Подруга детства. Пунктирная память детства

Подруга детстваНекоторые воспоминания моего прошлого не дают мне покоя, потому я пишу о них. Я не хочу никого поучать, навязывать свое понимание. Я хочу лишь, чтобы мои дети и внуки знали, как мы жили, чем были счастливы и огорчены, и даже — что мы ели, пили и что хотели бы, но не могли.
Представьте себе небольшую горку, образованную земляной насыпью, постепенно переходящую в горизонтальную дорожку. Верхняя часть насыпи вертикально обрывается вниз, а внизу, на вертикальной стене, находится дверь с накидным замком. Это был склад, уходящий в землю с пологими деревянными ступеньками. Мы никогда не испытывали желания узнать, что хранилось на этом складе.
Летом горка обрастала травой, не представляя для нас никакого интереса. Зимой же — покрывалась слоем снега. Снег утаптывался ногами, затем раскатывался, превращаясь в скользкую дорожку. Словом, зимой горка была нашей.
Не каждый мог, стоя на ногах, съезжать с этой горки: нужно было умело держать равновесие, к тому же обладать смелостью. Чаще с горки съезжали на санках или на картоне от коробок. Картон быстро превращался в лохмотья, и тогда каждый из нас спускался как мог: кто — стоя, кто — тем местом, где спина теряет свое название. Спускались, поднимались на горку, снова спускались, снова поднимались, и так до устали, до изнеможения. И только когда наша одежда, теряя свойства ткани, становилась «колом» от насыщения снегом, мы шли домой.

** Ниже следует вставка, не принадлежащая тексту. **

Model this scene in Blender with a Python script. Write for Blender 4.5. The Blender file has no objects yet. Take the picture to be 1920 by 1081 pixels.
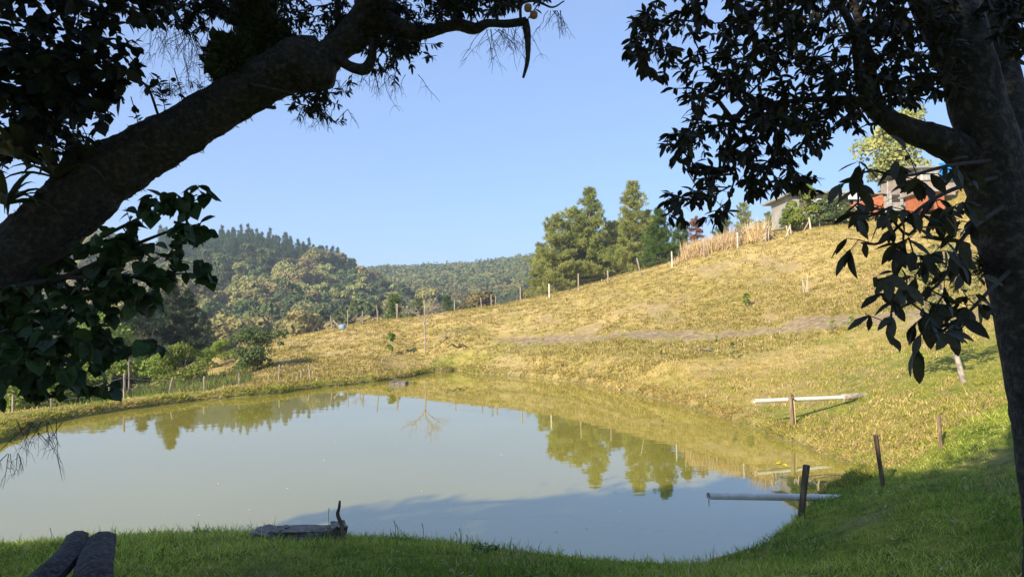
import bpy, math, random
import numpy as np
from mathutils import Vector, Matrix, noise as mnoise
random.seed(7); RNG = np.random.default_rng(11)
S = bpy.context.scene
COL = S.collection

# ------------------------------------------------------------------ camera, sky, sun, exposure
CAM_H = 2.3; FPX = 1297.0; PITCH = math.radians(2.55); ROLL = math.radians(0.8)
cd = bpy.data.cameras.new('camera'); cam = bpy.data.objects.new('camera', cd); COL.objects.link(cam)
cd.sensor_width = 36; cd.lens = 36*FPX/1920; cd.clip_start = 0.05; cd.clip_end = 6000
fw = Vector((0, math.cos(PITCH), math.sin(PITCH)))
r0 = Vector((1, 0, 0)); u0 = r0.cross(fw)
rt = (r0*math.cos(ROLL) - u0*math.sin(ROLL)); up = (u0*math.cos(ROLL) + r0*math.sin(ROLL))
cam.matrix_world = Matrix(((rt.x, up.x, -fw.x, 0), (rt.y, up.y, -fw.y, 0), (rt.z, up.z, -fw.z, CAM_H), (0, 0, 0, 1)))
S.camera = cam

SUN_EL = math.radians(28); SUN_D = Vector((0.62, 0.785, 0))    # light travels this way on the ground
ld = Vector((SUN_D.x*math.cos(SUN_EL), SUN_D.y*math.cos(SUN_EL), -math.sin(SUN_EL))).normalized()
W = bpy.data.worlds.new('World'); S.world = W; W.use_nodes = True
nt = W.node_tree; bg = nt.nodes['Background']
sk = nt.nodes.new('ShaderNodeTexSky'); sk.sky_type = 'NISHITA'; sk.sun_disc = False
sk.sun_elevation = SUN_EL; sk.sun_rotation = math.atan2(-ld.x, -ld.y)
sk.altitude = 900; sk.air_density = 1.0; sk.dust_density = 0.3; sk.ozone_density = 6.0
mxs = nt.nodes.new('ShaderNodeMix'); mxs.data_type = 'RGBA'; mxs.inputs[0].default_value = 0.5; mxs.inputs[7].default_value = (1.80, 2.50, 4.1, 1)
nt.links.new(sk.outputs[0], mxs.inputs[6]); nt.links.new(mxs.outputs[2], bg.inputs[0]); bg.inputs[1].default_value = 0.135
sl = bpy.data.lights.new('sun', 'SUN'); sl.energy = 5.0; sl.angle = math.radians(0.55); sl.color = (1, 0.90, 0.72)
so = bpy.data.objects.new('sun', sl); COL.objects.link(so); so.rotation_euler = ld.to_track_quat('-Z', 'Y').to_euler()
S.view_settings.view_transform = 'Standard'; S.view_settings.look = 'None'
S.view_settings.exposure = 0.85; S.view_settings.gamma = 1; S.view_settings.use_curve_mapping = False
HAZE = 0.0006
S.cycles.max_bounces = 6; S.cycles.transparent_max_bounces = 8

# ------------------------------------------------------------------ helpers
def ray(px, py):
    a = (px-960)/FPX; b = (540.5-py)/FPX
    return fw + rt*a + up*b
def P(px, py, y):
    d = ray(px, py); t = y/d.y
    return Vector((d.x*t, y, CAM_H + d.z*t))
def PZ(px, py, z=0.0):
    d = ray(px, py); t = (z-CAM_H)/d.z
    return Vector((d.x*t, d.y*t, z))
def px2m(p, y): return p*y/FPX
def RD(px, D):
    """true distance of a place on the slopes, from how posts and trees mirror in the pond"""
    if px < 860 and D < 37: return D
    return float(np.interp(D, [0, 12.5, 15, 18, 24, 30, 36, 42, 50, 58, 66, 74, 80, 90, 1e5], [0, 12.5, 14.6, 16.8, 21, 25, 29.5, 33, 36.5, 39.5, 42.5, 46, 60, 88, 1e5]))

def mesh(name, V, F, mats, parent=None, smooth=False, col=None, mi=None):
    """V (n,3); F list of (m,k) index arrays, or one such array -> one mesh object"""
    if isinstance(F, np.ndarray): F = [F]
    V = np.asarray(V, dtype=np.float32)
    me = bpy.data.meshes.new(name)
    nl = sum(f.size for f in F); nf = sum(len(f) for f in F)
    me.vertices.add(len(V)); me.vertices.foreach_set('co', V.ravel())
    me.loops.add(nl); me.polygons.add(nf)
    me.loops.foreach_set('vertex_index', np.concatenate([f.ravel() for f in F]).astype(np.int32))
    tot = np.concatenate([np.full(len(f), f.shape[1]) for f in F]).astype(np.int32)
    st = np.concatenate([[0], np.cumsum(tot)[:-1]]).astype(np.int32)
    me.polygons.foreach_set('loop_start', st)
    if mi is not None: me.polygons.foreach_set('material_index', np.asarray(mi, dtype=np.int32))
    me.update(calc_edges=True)
    me.polygons.foreach_set('use_smooth', np.full(nf, smooth))
    if col is not None:
        a = me.color_attributes.new('tint', 'FLOAT_COLOR', 'POINT')
        c = np.ones((len(V), 4), dtype=np.float32); c[:, :col.shape[1]] = col
        a.data.foreach_set('color', c.ravel())
    for m in (mats if isinstance(mats, (list, tuple)) else [mats]): me.materials.append(m)
    o = bpy.data.objects.new(name, me); COL.objects.link(o)
    if parent: o.parent = parent
    return o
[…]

В этот зимний день мы с братом катались на этой горке, она была как раз недалеко от нашего двора. Неожиданно резкий детский плач нарушил тишину солнечного дня, заставил нас прислушаться. Дворами и огородами мы побежали на плач и оказались на улице, параллельной нашей. Плакала маленькая девочка лет шести-семи. Она плакала так громко, казалось, вся улица слышала ее рев. У ног ее, на снегу, лежал портфель, руки были опущены, по лицу текли слезы, которые тут же застывали на морозе.

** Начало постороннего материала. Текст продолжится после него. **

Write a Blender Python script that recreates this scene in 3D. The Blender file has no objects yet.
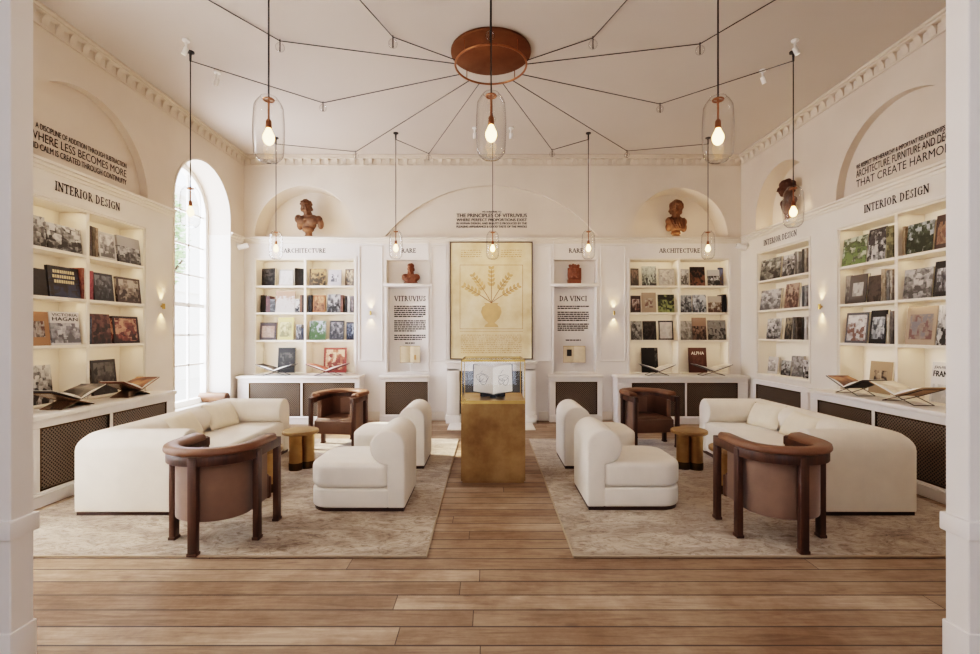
import bpy, bmesh, math, random
from mathutils import Vector, Matrix, noise as mnoise
random.seed(7)
scene = bpy.context.scene
COL = scene.collection
PI = math.pi
# ------------------------------------------------------------------ dimensions
CAMZ, F = 1.45, 480.0
XL, XR, YB, H = -4.04, 4.19, 7.95, 4.38
YF = 2.0                                    # front wall with the wide opening the camera looks through
BACK, LEFT, RIGHT = ((0, YB, 0), 0.0), ((XL, 0, 0), PI/2), ((XR, 0, 0), -PI/2)
DADO = 3.0

def fpos(fr, u, d, z):
    (x, y, _), r = fr
    return Vector((x + u*math.cos(r) - d*math.sin(r), y + u*math.sin(r) + d*math.cos(r), z))

# ------------------------------------------------------------------ materials
def lin(c):
    if isinstance(c, str):
        c = [int(c[i:i+2], 16)/255 for i in (0, 2, 4)]
    return tuple((v/12.92 if v <= .04045 else ((v+.055)/1.055)**2.4) for v in c) + (1,)

class NT:
    def __init__(s, name):
        s.m = bpy.data.materials.new(name); s.m.use_nodes = True
        s.t = s.m.node_tree; s.t.nodes.clear()
        s.out = s.n('ShaderNodeOutputMaterial')
    def n(s, typ, **kw):
        nd = s.t.nodes.new(typ)
        for k, v in kw.items():
            if k[0] == '_': setattr(nd, k[1:], v)
            else:
                nd.inputs[int(k[1:]) if k[0] == 'i' and k[1:].isdigit() else k.replace('_', ' ')].default_value = v
        return nd
    def l(s, a, ai, b, bi): s.t.links.new(a.outputs[ai], b.inputs[bi])
    def bsdf(s, **kw):
        b = s.n('ShaderNodeBsdfPrincipled', **kw); s.l(b, 0, s.out, 0); return b
    def math(s, op, a, b=None):
        nd = s.n('ShaderNodeMath', _operation=op)
        for i, v in enumerate((a, b)):
            if v is None: continue
            if isinstance(v, (int, float)): nd.inputs[i].default_value = v
            else: s.t.links.new(v, nd.inputs[i])
        return nd.outputs[0]
    def ramp(s, stops, interp='LINEAR'):
        r = s.n('ShaderNodeValToRGB'); r.color_ramp.interpolation = interp
        e = r.color_ramp.elements
        while len(e) < len(stops): e.new(.5)
        for x, (p, c) in zip(e, stops): x.position = p; x.color = c
        return r
    def mixc(s, fac, a, b, blend='MIX'):
        nd = s.n('ShaderNodeMix', _data_type='RGBA', _blend_type=blend)
        for v, i in ((fac, 0), (a, 6), (b, 7)):
            if isinstance(v, (int, float, tuple)): nd.inputs[i].default_value = v
            else: s.t.links.new(v, nd.inputs[i])
        return nd.outputs[2]

def plain(name, col, rough=.5, metal=0., var=.06, scale=6., bump=0., bscale=60., **kw):
    """base colour with soft procedural variation and optional fine bump"""
    k = NT(name); b = k.bsdf(Roughness=rough, Metallic=metal, **kw)
    c = lin(col)
    tc = k.n('ShaderNodeTexCoord')
    nz = k.n('ShaderNodeTexNoise', Scale=scale, Detail=4.)
    k.l(tc, 3, nz, 'Vector')
    lo = tuple(v*(1-var) for v in c[:3]) + (1,); hi = tuple(min(1, v*(1+var)) for v in c[:3]) + (1,)
    r = k.ramp([(.3, lo), (.7, hi)]); k.l(nz, 0, r, 0); k.l(r, 0, b, 'Base Color')
    if bump:
        n2 = k.n('ShaderNodeTexNoise', Scale=bscale, Detail=3.); k.l(tc, 3, n2, 'Vector')
        bp = k.n('ShaderNodeBump', Strength=bump, Distance=.01); k.l(n2, 0, bp, 'Height'); k.l(bp, 0, b, 'Normal')
    return k.m

def emis(name, col, s):
    k = NT(name); e = k.n('ShaderNodeEmission', Color=lin(col), Strength=s); k.l(e, 0, k.out, 0); return k.m

def wood(name, c1, c2, rough=.45, axis=2, scale=3.):
    k = NT(name); b = k.bsdf(Roughness=rough)
    tc = k.n('ShaderNodeTexCoord'); mp = k.n('ShaderNodeMapping')
    sc = [scale*7]*3; sc[axis] = scale*.6; mp.inputs['Scale'].default_value = sc
    k.l(tc, 3, mp, 0)
    nz = k.n('ShaderNodeTexNoise', Scale=1., Detail=6., Roughness=.65, Distortion=.6); k.l(mp, 0, nz, 'Vector')
    r = k.ramp([(.3, lin(c1)), (.7, lin(c2))]); k.l(nz, 0, r, 0); k.l(r, 0, b, 'Base Color')
    return k.m

def floor_mat():
    """old oak boards running along x: rows of 143 mm with random end joints, grain, wear, knots, dark gaps"""
    k = NT('oak_planks'); b = k.bsdf(Roughness=.45)
    tc = k.n('ShaderNodeTexCoord'); sx = k.n('ShaderNodeSeparateXYZ'); k.l(tc, 3, sx, 0)
    yr = k.math('DIVIDE', k.math('ADD', sx.outputs[1], .066), .143)
    row = k.math('FLOOR', yr); fy = k.math('FRACT', yr)
    w1 = k.n('ShaderNodeTexWhiteNoise', _noise_dimensions='1D'); k.t.links.new(row, w1.inputs['W'])
    xr = k.math('ADD', k.math('DIVIDE', sx.outputs[0], 2.9), k.math('MULTIPLY', w1.outputs[0], 7.3))
    colm = k.math('FLOOR', xr); fx = k.math('FRACT', xr)
    cb = k.n('ShaderNodeCombineXYZ'); k.t.links.new(colm, cb.inputs[0]); k.t.links.new(row, cb.inputs[1])
    pid = k.n('ShaderNodeTexWhiteNoise', _noise_dimensions='2D'); k.l(cb, 0, pid, 'Vector')
    gap = k.math('MAXIMUM', k.math('LESS_THAN', fy, .07), k.math('LESS_THAN', fx, .0016))
    ad = k.n('ShaderNodeVectorMath', _operation='MULTIPLY_ADD'); k.l(pid, 1, ad, 0); ad.inputs[1].default_value = (13, 7, 5); k.l(tc, 3, ad, 2)
    mp = k.n('ShaderNodeMapping'); mp.inputs['Scale'].default_value = (1.3, 15, 1); k.l(ad, 0, mp, 0)
    g = k.n('ShaderNodeTexNoise', Scale=1.6, Detail=9., Roughness=.7, Distortion=1.2); k.l(mp, 0, g, 'Vector')
    gr = k.ramp([(.25, lin('857162')), (.42, lin('ae9a87')), (.58, lin('c2af9c')), (.8, lin('d5c6b6'))]); k.l(g, 0, gr, 0)
    pr = k.ramp([(0, lin('c8b8a8')), (.5, lin('e2d8cc')), (1, lin('fffaf4'))]); k.l(pid, 0, pr, 0)
    c = k.mixc(1., gr.outputs[0], pr.outputs[0], 'MULTIPLY')
    w = k.n('ShaderNodeTexNoise', Scale=1.6, Detail=7., Roughness=.7); k.l(tc, 3, w, 'Vector')
    wr = k.ramp([(.36, lin('b9a48f')), (.62, lin('ffffff'))]); k.l(w, 0, wr, 0)
    c = k.mixc(.8, c, wr.outputs[0], 'MULTIPLY')
    vo = k.n('ShaderNodeTexVoronoi', Scale=1.); mp3 = k.n('ShaderNodeMapping'); mp3.inputs['Scale'].default_value = (1.2, 2.6, 1); k.l(ad, 0, mp3, 0); k.l(mp3, 0, vo, 'Vector')
    kr = k.ramp([(.02, (1, 1, 1, 1)), (.07, (0, 0, 0, 1))]); k.l(vo, 0, kr, 0)
    c = k.mixc(k.math('MULTIPLY', kr.outputs[0], .55), c, lin('4a2f1e'))
    c = k.mixc(k.math('MULTIPLY', gap, .92), c, lin('35251a'))
    k.t.links.new(c, b.inputs['Base Color'])
    rr = k.ramp([(.3, (.55, .55, .55, 1)), (.8, (.4, .4, .4, 1))]); k.l(g, 0, rr, 0); k.l(rr, 0, b, 'Roughness')
    hgt = k.math('SUBTRACT', k.math('MULTIPLY', g.outputs[0], .25), gap)
    bp = k.n('ShaderNodeBump', Strength=.35, Distance=.004); k.t.links.new(hgt, bp.inputs['Height']); k.l(bp, 0, b, 'Normal')
    return k.m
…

Брат спросил ее: «Что случилось, почему ты плачешь?» Девочка молча подняла руки вверх, не переставая плакать. Ясно было, что голые пальчики рук замерзли без варежек. Брат быстро снял свои варежки, натянул их на маленькие ручки девочки, подхватил ее портфель и со словами: «Где ты живешь?» — мы пошли в том н○аправлении, куда указала девочка.

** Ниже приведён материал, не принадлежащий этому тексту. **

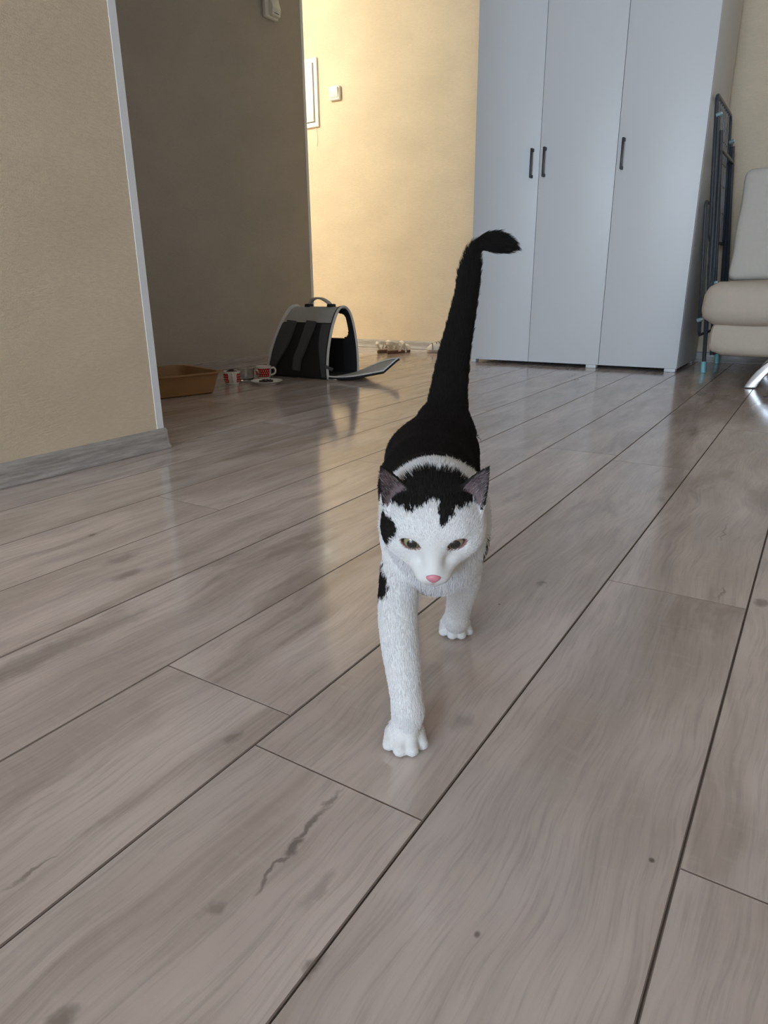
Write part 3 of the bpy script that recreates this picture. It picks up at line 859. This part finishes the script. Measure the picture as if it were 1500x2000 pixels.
# ================================================================== the cat
# cat frame: a = to the right, b = away from the viewer along the cat, z up; origin under the camera
CAT_ROT = Matrix.Rotation(YAW, 4, 'Z')
_Ri = CAT_ROT.to_3x3().transposed()
def CP(px, py, D):
    """a joint: where the photograph shows it and how far away it stands"""
    w = _f * D + _r * (D * (px - 750) / F_PX) - _u * (D * (py - 1000) / F_PX) + Vector((0, 0, H))
    v = _Ri @ w
    return np.array((v.x, v.y, v.z))
R3 = np.array([list(r) for r in CAT_ROT.to_3x3()])
FR, FU, FF = (np.array(v) for v in (_r, _u, _f))
def cat_to_px(P):
    w = P @ R3.T - np.array([0, 0, H])
    d = w @ FF
    return np.stack([750 + F_PX * (w @ FR) / d, 1000 - F_PX * (w @ FU) / d], 1), d

# ---- head frame
HC = CP(846, 1018, .630)                       # skull centre
HP = math.radians(25)                          # face tipped down
hx = np.array([1.0, 0, 0]); hf = np.array([0, -math.cos(HP), -math.sin(HP)]); hu = np.array([0, -math.sin(HP), math.cos(HP)])
_ang = -.055; ca, sa_ = math.cos(_ang), math.sin(_ang)   # turn to face along the line of sight
_rz = np.array([[ca, -sa_, 0], [sa_, ca, 0], [0, 0, 1]])
hx, hf, hu = _rz @ hx, _rz @ hf, _rz @ hu
HS = .98
def HPt(x, y, z): return HC + (hx * x + hf * y + hu * z) * .01 * HS

PR_ = []      # primitives: dict(kind, ..., k, part, flow)
def ell(c, r, k, part, flow=None, axes=None):
    PR_.append(dict(t='e', c=np.array(c, float), r=np.array(r, float), k=k, part=part, flow=flow, ax=axes, bc=np.array(c, float), br=max(r)))
def cone(a, b, r1, r2, k, part, flow=None):
    a, b = np.array(a, float), np.array(b, float)
    PR_.append(dict(t='c', a=a, b=b, r1=r1, r2=r2, k=k, part=part, flow=(b - a) / (np.linalg.norm(b - a) + 1e-9) if flow is None else flow, bc=(a + b) / 2, br=np.linalg.norm(b - a) / 2 + max(r1, r2)))
def chain(pts, rad, k, part):
    for (p, q, r, s) in zip(pts, pts[1:], rad, rad[1:]): cone(p, q, r, s, k, part)
BACK = np.array([.1, .85, -.45])
HAX = np.stack([hx, hf, hu])
def hell(c, r, k, flow=None): ell(HPt(*c), np.array(r) * .01 * HS, k, 'head', flow, HAX)
def hcone(a, b, r1, r2, k): cone(HPt(*a), HPt(*b), r1 * .01 * HS, r2 * .01 * HS, k, 'head')

# torso
T = [np.array(p) for p in ((.052, .672, .192), (.053, .745, .192), (.057, .83, .194), (.067, .915, .203), (.080, .968, .214))]
chain(T, [.0445, .0515, .0575, .0545, .040], .008, 'torso')
ell((.053, .695, .213), (.044, .055, .042), .03, 'torso', BACK)             # withers
ell((.052, .648, .172), (.040, .040, .044), .03, 'chest', np.array([0, .2, -1.0]))
ell((.057, .82, .172), (.050, .09, .038), .03, 'torso', BACK)              # belly
# neck
cone((.055, .675, .210), HPt(0, -2.6, .2), .046, .040, .03, 'neck', np.array([0, 1, -.25]))
cone((.054, .660, .180), HPt(0, -1.0, -1.6), .040, .030, .03, 'neck', np.array([0, .5, -.8]))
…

Шли недолго. Наконец девочка остановилась, продолжая плакать, показала нам рукой на дом. На наш стук в дверь вышла женщина и со словами: «Господи, что случилось?» — пропустила нас в теплую кухню.
Это была мама девочки. Она быстро опустила ручки девочки в ведро с питьевой водой, подержала их там недолго, вытерла насухо полотенцем и стала растирать. Помню эти пальчики: маленькие, розовые, беспомощные, как неживые. За все это время девочка не проронила ни слова, продолжала плакать, но уже не так громко.
И только после всех этих процедур мама обратила на нас внимание:
– Спасибо вам, детки, большое спасибо, вы помогли Нелечке (тут только мы узнали имя девочки) дойти домой, спасибо. Приходите через час, будут готовы пироги, я вас хочу угостить, приходите обязательно. Придете?
Мы пообещали прийти. Да и как было не прийти за пирогами? Не припомню, чтобы в то время наша мама пекла пироги.

***
Муку тогда продавали крайне редко, по карточкам. С раннего утра, а то и с ночи необходимо было занимать очередь. Мама не могла этим заниматься, не позволяла работа.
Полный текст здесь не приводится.